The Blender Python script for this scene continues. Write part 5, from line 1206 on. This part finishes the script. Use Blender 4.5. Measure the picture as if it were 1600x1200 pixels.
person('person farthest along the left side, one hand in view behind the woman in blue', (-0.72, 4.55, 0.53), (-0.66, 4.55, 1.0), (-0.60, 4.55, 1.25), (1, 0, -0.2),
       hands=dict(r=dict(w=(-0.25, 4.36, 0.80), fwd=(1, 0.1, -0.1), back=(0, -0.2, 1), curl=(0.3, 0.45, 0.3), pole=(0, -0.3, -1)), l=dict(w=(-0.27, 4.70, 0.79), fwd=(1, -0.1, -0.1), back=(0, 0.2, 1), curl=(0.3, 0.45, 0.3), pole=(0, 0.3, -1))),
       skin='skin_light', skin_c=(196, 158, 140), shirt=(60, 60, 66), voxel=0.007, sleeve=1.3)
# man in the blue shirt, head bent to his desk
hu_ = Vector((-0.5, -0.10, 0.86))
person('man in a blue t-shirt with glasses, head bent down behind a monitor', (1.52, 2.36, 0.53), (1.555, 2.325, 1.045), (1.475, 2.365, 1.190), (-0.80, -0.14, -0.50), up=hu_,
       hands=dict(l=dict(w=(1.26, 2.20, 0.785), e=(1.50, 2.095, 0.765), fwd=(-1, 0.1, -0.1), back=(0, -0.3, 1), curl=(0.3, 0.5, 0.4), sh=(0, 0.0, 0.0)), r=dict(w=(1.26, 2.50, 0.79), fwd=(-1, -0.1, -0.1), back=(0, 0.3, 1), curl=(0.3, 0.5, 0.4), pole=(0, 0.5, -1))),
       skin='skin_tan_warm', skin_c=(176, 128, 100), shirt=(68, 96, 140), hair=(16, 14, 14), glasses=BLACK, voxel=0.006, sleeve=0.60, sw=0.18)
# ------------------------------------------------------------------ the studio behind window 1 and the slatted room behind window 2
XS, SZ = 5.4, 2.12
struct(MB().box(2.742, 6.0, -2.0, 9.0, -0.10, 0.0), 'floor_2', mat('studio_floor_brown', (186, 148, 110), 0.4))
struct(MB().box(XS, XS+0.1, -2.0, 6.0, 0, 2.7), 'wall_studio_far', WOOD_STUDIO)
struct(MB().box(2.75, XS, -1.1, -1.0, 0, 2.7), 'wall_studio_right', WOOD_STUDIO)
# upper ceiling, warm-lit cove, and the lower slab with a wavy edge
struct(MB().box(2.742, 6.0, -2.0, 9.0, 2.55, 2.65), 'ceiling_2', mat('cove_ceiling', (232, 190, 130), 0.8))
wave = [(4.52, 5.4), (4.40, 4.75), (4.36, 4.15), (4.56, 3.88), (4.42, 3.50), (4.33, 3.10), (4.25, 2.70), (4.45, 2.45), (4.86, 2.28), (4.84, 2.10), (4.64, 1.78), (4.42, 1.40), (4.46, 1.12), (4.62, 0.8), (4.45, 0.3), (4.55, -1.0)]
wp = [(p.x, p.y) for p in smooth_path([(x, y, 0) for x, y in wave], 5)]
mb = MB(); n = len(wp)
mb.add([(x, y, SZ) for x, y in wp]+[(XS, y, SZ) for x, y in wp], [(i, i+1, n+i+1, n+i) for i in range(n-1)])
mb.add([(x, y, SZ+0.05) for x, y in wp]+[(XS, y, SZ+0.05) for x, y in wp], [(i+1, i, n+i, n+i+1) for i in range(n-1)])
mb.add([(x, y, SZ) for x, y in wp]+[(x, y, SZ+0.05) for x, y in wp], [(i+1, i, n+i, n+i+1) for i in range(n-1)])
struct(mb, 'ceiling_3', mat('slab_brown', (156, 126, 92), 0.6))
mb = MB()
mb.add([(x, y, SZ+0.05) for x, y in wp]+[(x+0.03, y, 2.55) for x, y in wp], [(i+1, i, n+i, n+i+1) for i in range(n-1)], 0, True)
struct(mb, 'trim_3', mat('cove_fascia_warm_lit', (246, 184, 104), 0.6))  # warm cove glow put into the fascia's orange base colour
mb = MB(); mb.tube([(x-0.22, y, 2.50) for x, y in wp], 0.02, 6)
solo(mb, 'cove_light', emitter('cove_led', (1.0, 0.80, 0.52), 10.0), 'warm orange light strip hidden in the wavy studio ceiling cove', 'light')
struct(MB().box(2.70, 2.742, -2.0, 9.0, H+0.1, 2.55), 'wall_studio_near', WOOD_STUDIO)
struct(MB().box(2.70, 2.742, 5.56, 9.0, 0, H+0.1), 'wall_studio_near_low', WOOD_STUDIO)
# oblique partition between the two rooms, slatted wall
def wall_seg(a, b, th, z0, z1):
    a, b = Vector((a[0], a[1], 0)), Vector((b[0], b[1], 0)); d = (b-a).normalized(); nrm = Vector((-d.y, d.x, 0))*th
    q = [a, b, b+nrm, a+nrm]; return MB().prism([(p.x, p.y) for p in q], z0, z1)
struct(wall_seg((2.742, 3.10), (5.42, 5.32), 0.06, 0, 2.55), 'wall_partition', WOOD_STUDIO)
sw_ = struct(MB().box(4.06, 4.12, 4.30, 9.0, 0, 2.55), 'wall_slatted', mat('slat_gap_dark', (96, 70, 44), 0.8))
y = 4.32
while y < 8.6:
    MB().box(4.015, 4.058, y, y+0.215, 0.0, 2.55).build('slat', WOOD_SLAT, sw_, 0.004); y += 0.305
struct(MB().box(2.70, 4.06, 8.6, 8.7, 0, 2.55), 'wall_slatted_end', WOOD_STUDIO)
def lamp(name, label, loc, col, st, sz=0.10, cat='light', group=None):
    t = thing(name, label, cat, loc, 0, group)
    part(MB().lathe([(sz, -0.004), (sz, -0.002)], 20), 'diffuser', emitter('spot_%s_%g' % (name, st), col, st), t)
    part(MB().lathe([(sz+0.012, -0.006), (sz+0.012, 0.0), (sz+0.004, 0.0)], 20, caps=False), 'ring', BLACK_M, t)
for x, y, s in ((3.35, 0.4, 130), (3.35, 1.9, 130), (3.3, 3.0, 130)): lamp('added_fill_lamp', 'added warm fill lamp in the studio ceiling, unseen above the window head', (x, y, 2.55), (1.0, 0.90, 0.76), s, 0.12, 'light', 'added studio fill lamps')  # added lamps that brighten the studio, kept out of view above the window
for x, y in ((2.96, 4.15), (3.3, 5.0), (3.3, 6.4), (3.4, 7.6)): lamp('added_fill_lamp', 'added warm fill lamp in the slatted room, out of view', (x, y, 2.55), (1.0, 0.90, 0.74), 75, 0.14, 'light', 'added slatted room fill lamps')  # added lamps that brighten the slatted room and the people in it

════

> _Goal_
Transcribe the whole listing with nothing added or left out.

> _Problem solution_
The Blender Python script for this scene continues. Write part 5, from line 1206 on. This part finishes the script. Use Blender 4.5. Measure the picture as if it were 1600x1200 pixels.
person('person farthest along the left side, one hand in view behind the woman in blue', (-0.72, 4.55, 0.53), (-0.66, 4.55, 1.0), (-0.60, 4.55, 1.25), (1, 0, -0.2),
       hands=dict(r=dict(w=(-0.25, 4.36, 0.80), fwd=(1, 0.1, -0.1), back=(0, -0.2, 1), curl=(0.3, 0.45, 0.3), pole=(0, -0.3, -1)), l=dict(w=(-0.27, 4.70, 0.79), fwd=(1, -0.1, -0.1), back=(0, 0.2, 1), curl=(0.3, 0.45, 0.3), pole=(0, 0.3, -1))),
       skin='skin_light', skin_c=(196, 158, 140), shirt=(60, 60, 66), voxel=0.007, sleeve=1.3)
# man in the blue shirt, head bent to his desk
hu_ = Vector((-0.5, -0.10, 0.86))
person('man in a blue t-shirt with glasses, head bent down behind a monitor', (1.52, 2.36, 0.53), (1.555, 2.325, 1.045), (1.475, 2.365, 1.190), (-0.80, -0.14, -0.50), up=hu_,
       hands=dict(l=dict(w=(1.26, 2.20, 0.785), e=(1.50, 2.095, 0.765), fwd=(-1, 0.1, -0.1), back=(0, -0.3, 1), curl=(0.3, 0.5, 0.4), sh=(0, 0.0, 0.0)), r=dict(w=(1.26, 2.50, 0.79), fwd=(-1, -0.1, -0.1), back=(0, 0.3, 1), curl=(0.3, 0.5, 0.4), pole=(0, 0.5, -1))),
       skin='skin_tan_warm', skin_c=(176, 128, 100), shirt=(68, 96, 140), hair=(16, 14, 14), glasses=BLACK, voxel=0.006, sleeve=0.60, sw=0.18)
# ------------------------------------------------------------------ the studio behind window 1 and the slatted room behind window 2
XS, SZ = 5.4, 2.12
struct(MB().box(2.742, 6.0, -2.0, 9.0, -0.10, 0.0), 'floor_2', mat('studio_floor_brown', (186, 148, 110), 0.4))
struct(MB().box(XS, XS+0.1, -2.0, 6.0, 0, 2.7), 'wall_studio_far', WOOD_STUDIO)
struct(MB().box(2.75, XS, -1.1, -1.0, 0, 2.7), 'wall_studio_right', WOOD_STUDIO)
# upper ceiling, warm-lit cove, and the lower slab with a wavy edge
struct(MB().box(2.742, 6.0, -2.0, 9.0, 2.55, 2.65), 'ceiling_2', mat('cove_ceiling', (232, 190, 130), 0.8))
wave = [(4.52, 5.4), (4.40, 4.75), (4.36, 4.15), (4.56, 3.88), (4.42, 3.50), (4.33, 3.10), (4.25, 2.70), (4.45, 2.45), (4.86, 2.28), (4.84, 2.10), (4.64, 1.78), (4.42, 1.40), (4.46, 1.12), (4.62, 0.8), (4.45, 0.3), (4.55, -1.0)]
wp = [(p.x, p.y) for p in smooth_path([(x, y, 0) for x, y in wave], 5)]
mb = MB(); n = len(wp)
mb.add([(x, y, SZ) for x, y in wp]+[(XS, y, SZ) for x, y in wp], [(i, i+1, n+i+1, n+i) for i in range(n-1)])
mb.add([(x, y, SZ+0.05) for x, y in wp]+[(XS, y, SZ+0.05) for x, y in wp], [(i+1, i, n+i, n+i+1) for i in range(n-1)])
mb.add([(x, y, SZ) for x, y in wp]+[(x, y, SZ+0.05) for x, y in wp], [(i+1, i, n+i, n+i+1) for i in range(n-1)])
struct(mb, 'ceiling_3', mat('slab_brown', (156, 126, 92), 0.6))
mb = MB()
mb.add([(x, y, SZ+0.05) for x, y in wp]+[(x+0.03, y, 2.55) for x, y in wp], [(i+1, i, n+i, n+i+1) for i in range(n-1)], 0, True)
struct(mb, 'trim_3', mat('cove_fascia_warm_lit', (246, 184, 104), 0.6))  # warm cove glow put into the fascia's orange base colour
mb = MB(); mb.tube([(x-0.22, y, 2.50) for x, y in wp], 0.02, 6)
solo(mb, 'cove_light', emitter('cove_led', (1.0, 0.80, 0.52), 10.0), 'warm orange light strip hidden in the wavy studio ceiling cove', 'light')
struct(MB().box(2.70, 2.742, -2.0, 9.0, H+0.1, 2.55), 'wall_studio_near', WOOD_STUDIO)
struct(MB().box(2.70, 2.742, 5.56, 9.0, 0, H+0.1), 'wall_studio_near_low', WOOD_STUDIO)
# oblique partition between the two rooms, slatted wall
def wall_seg(a, b, th, z0, z1):
    a, b = Vector((a[0], a[1], 0)), Vector((b[0], b[1], 0)); d = (b-a).normalized(); nrm = Vector((-d.y, d.x, 0))*th
    q = [a, b, b+nrm, a+nrm]; return MB().prism([(p.x, p.y) for p in q], z0, z1)
struct(wall_seg((2.742, 3.10), (5.42, 5.32), 0.06, 0, 2.55), 'wall_partition', WOOD_STUDIO)
sw_ = struct(MB().box(4.06, 4.12, 4.30, 9.0, 0, 2.55), 'wall_slatted', mat('slat_gap_dark', (96, 70, 44), 0.8))
y = 4.32
while y < 8.6:
    MB().box(4.015, 4.058, y, y+0.215, 0.0, 2.55).build('slat', WOOD_SLAT, sw_, 0.004); y += 0.305
struct(MB().box(2.70, 4.06, 8.6, 8.7, 0, 2.55), 'wall_slatted_end', WOOD_STUDIO)
def lamp(name, label, loc, col, st, sz=0.10, cat='light', group=None):
    t = thing(name, label, cat, loc, 0, group)
    part(MB().lathe([(sz, -0.004), (sz, -0.002)], 20), 'diffuser', emitter('spot_%s_%g' % (name, st), col, st), t)
    part(MB().lathe([(sz+0.012, -0.006), (sz+0.012, 0.0), (sz+0.004, 0.0)], 20, caps=False), 'ring', BLACK_M, t)
for x, y, s in ((3.35, 0.4, 130), (3.35, 1.9, 130), (3.3, 3.0, 130)): lamp('added_fill_lamp', 'added warm fill lamp in the studio ceiling, unseen above the window head', (x, y, 2.55), (1.0, 0.90, 0.76), s, 0.12, 'light', 'added studio fill lamps')  # added lamps that brighten the studio, kept out of view above the window
for x, y in ((2.96, 4.15), (3.3, 5.0), (3.3, 6.4), (3.4, 7.6)): lamp('added_fill_lamp', 'added warm fill lamp in the slatted room, out of view', (x, y, 2.55), (1.0, 0.90, 0.74), 75, 0.14, 'light', 'added slatted room fill lamps')  # added lamps that brighten the slatted room and the people in it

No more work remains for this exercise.